It is no longer enough or adequate enough for me to say that I am aware of someone. What I actually experience is affection. While this is especially true for numerous people in my life, it is also true of my plants and rocks. I’ve known this for months now, but it has been slow to emerge in words for me. I may speak of being aware and having an open heart, but what I really am experiencing and expressing is a deeply felt affection.
This realization has been growing since my retreat this summer. During the retreat, I had many situations when I exchanged bows with someone, even someone that I might simply run into while walking along a path. I finally understood that for some, the bow was more than a mutual exchange of recognition or awareness. It was an expression of fervent and mutual affection. I recognized myself as a giver and welcomed what I received. It was wonderful.
Now, when I speak of awareness, the word has such a cerebral, almost steely and aloof aspect to it. It does not at all reflect the depth of feeling that stirs when I become aware. Along with deep attention, I typically experience a deep feeling of affection.
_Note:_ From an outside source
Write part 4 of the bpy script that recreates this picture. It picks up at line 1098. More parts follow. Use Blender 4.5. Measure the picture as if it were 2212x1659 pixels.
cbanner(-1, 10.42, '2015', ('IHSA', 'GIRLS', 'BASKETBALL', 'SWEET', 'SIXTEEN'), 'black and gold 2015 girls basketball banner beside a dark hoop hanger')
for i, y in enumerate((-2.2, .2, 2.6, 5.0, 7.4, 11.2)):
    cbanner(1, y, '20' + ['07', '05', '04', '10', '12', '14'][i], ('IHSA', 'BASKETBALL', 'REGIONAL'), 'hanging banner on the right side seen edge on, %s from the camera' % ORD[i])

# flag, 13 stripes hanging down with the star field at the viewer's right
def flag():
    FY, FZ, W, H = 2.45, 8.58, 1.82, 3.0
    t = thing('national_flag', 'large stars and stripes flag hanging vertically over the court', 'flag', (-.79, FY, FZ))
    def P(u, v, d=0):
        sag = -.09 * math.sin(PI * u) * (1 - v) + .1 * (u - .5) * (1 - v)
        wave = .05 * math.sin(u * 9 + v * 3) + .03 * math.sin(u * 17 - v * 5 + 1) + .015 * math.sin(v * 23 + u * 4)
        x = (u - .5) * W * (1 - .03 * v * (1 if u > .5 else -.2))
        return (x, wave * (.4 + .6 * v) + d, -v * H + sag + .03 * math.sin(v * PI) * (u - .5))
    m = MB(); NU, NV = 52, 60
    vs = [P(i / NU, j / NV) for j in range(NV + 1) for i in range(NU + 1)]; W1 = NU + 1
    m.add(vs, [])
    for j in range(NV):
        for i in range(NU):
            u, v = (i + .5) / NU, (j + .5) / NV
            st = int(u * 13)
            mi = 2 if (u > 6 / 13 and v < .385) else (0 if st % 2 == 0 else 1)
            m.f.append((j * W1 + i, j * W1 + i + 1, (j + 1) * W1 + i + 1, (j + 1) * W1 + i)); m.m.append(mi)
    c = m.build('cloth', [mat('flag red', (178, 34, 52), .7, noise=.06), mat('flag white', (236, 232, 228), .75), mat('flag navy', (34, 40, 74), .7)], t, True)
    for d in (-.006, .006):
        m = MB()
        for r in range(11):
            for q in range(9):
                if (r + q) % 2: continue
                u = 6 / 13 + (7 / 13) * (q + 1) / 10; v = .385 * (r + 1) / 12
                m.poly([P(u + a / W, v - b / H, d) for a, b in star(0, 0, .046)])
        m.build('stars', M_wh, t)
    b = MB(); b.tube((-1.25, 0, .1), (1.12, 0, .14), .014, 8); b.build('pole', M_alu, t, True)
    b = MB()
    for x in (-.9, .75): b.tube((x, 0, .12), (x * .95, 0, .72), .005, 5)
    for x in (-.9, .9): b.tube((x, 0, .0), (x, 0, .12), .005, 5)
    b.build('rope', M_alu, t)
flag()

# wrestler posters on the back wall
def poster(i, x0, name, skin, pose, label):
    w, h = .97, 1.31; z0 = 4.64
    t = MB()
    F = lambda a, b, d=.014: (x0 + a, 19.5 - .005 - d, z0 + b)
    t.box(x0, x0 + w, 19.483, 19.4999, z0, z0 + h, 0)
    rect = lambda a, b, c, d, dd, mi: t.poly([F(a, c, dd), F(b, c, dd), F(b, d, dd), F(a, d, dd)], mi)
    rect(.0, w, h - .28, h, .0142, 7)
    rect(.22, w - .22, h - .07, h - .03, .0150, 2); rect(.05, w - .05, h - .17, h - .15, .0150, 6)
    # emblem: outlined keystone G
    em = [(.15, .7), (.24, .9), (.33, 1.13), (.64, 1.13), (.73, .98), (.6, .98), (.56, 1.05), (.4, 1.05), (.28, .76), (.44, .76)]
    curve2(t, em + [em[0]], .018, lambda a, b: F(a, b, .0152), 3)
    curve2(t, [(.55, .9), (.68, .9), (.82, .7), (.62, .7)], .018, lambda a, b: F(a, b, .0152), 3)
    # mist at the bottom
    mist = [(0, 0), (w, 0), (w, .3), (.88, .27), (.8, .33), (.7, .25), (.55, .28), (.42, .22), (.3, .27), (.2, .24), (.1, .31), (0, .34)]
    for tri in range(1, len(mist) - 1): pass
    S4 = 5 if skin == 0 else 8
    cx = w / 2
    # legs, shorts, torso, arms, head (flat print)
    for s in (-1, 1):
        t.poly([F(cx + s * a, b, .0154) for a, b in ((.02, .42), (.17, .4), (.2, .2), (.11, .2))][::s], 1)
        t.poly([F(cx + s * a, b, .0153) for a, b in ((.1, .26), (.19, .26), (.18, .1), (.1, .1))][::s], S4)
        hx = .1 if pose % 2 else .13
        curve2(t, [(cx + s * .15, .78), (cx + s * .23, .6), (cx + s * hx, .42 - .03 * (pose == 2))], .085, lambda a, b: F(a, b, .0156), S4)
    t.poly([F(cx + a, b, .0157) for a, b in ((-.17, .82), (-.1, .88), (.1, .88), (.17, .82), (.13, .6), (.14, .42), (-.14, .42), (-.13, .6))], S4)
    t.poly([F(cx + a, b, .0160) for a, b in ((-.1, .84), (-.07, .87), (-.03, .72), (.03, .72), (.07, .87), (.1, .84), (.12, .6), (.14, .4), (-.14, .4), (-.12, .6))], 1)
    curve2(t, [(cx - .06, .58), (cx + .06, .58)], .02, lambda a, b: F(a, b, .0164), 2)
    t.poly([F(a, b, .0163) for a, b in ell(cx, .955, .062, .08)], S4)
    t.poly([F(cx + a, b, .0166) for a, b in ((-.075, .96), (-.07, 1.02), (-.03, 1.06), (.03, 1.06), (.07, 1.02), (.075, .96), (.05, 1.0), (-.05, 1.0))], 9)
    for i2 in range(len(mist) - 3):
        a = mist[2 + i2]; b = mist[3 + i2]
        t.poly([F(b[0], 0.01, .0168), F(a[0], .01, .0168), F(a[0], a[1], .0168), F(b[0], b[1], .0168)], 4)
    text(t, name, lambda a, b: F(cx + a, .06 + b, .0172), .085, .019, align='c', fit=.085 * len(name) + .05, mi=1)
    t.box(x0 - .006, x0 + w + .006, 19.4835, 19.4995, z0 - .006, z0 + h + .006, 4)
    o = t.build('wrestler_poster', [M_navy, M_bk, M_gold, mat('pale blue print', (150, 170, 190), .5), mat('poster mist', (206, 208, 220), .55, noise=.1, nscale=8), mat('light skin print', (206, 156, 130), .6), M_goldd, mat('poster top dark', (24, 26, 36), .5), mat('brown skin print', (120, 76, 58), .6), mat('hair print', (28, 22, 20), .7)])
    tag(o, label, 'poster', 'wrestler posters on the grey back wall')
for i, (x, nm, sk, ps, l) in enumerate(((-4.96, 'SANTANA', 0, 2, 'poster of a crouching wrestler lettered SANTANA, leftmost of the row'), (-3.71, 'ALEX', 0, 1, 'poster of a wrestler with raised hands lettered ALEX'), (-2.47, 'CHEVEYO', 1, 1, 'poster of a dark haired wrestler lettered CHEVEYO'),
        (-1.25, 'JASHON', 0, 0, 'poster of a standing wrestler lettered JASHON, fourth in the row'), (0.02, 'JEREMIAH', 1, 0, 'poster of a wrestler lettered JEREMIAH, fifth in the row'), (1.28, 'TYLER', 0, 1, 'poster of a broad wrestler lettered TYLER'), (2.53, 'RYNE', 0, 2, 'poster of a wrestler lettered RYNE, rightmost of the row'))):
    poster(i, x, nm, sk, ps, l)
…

I’m recognizing this as a common experience for me.
It has been much easier and familiar for me to speak of the affection and excitement I might feel when I see plants blooming in my garden. It is more risky, maybe even too invasive, if I speak of the deep affection I feel when I meet or talk with someone. Speaking of affection indicates not only a special kind of attention but also a kind of absorption that generates deeply held feelings.
It is easier to speak of awareness, which is true. But that word, awareness, may mask the depths of what is actually happening. The experience of a relationship, even a passing one, can involve so much joy, glee and enthusiasm. However, I am reluctant to say all that.
I may go so far as to say how glad I am to see someone or be with them. But even that does not express what I am actually feeling. I have often told the gathered members of my Sangha that my bowing is an expression of affection, not just respect or acknowledgement. I am careful to allow myself to feel that affection whenever I bow. I am careful to live in a moment that overflows with more than just awareness. I take the time to allow myself to feel the accompanying affection.
I know that acknowledging presence is only a part of what I experience, and there are times that the experience of presence is shared. I know what it feels like to share that deep feeling of acknowledged presence. The level of absorption in one another is sometimes what I experience, and it gives me great joy to recognize it.
I think that joy in sharing presence is what happens when I have an open heart, and I am aware that someone else has the same kind of open heart. For me, simply experiencing my open heart can be enough for me to feel the deep loving affection. This often happens without anyone else being aware of it. However, it is blissful when the experience is mutual and shared.
For some time I have noticed that I have been training, practicing and experiencing awareness. Only recently have I realized that the focus and concentration involved with awareness produces deep feelings of affection naturally. The object of focus and concentration stirs more than awareness. Deep feelings of affection easily arise.
Now that I realize it is present, maybe I will begin to learn how to speak of affection.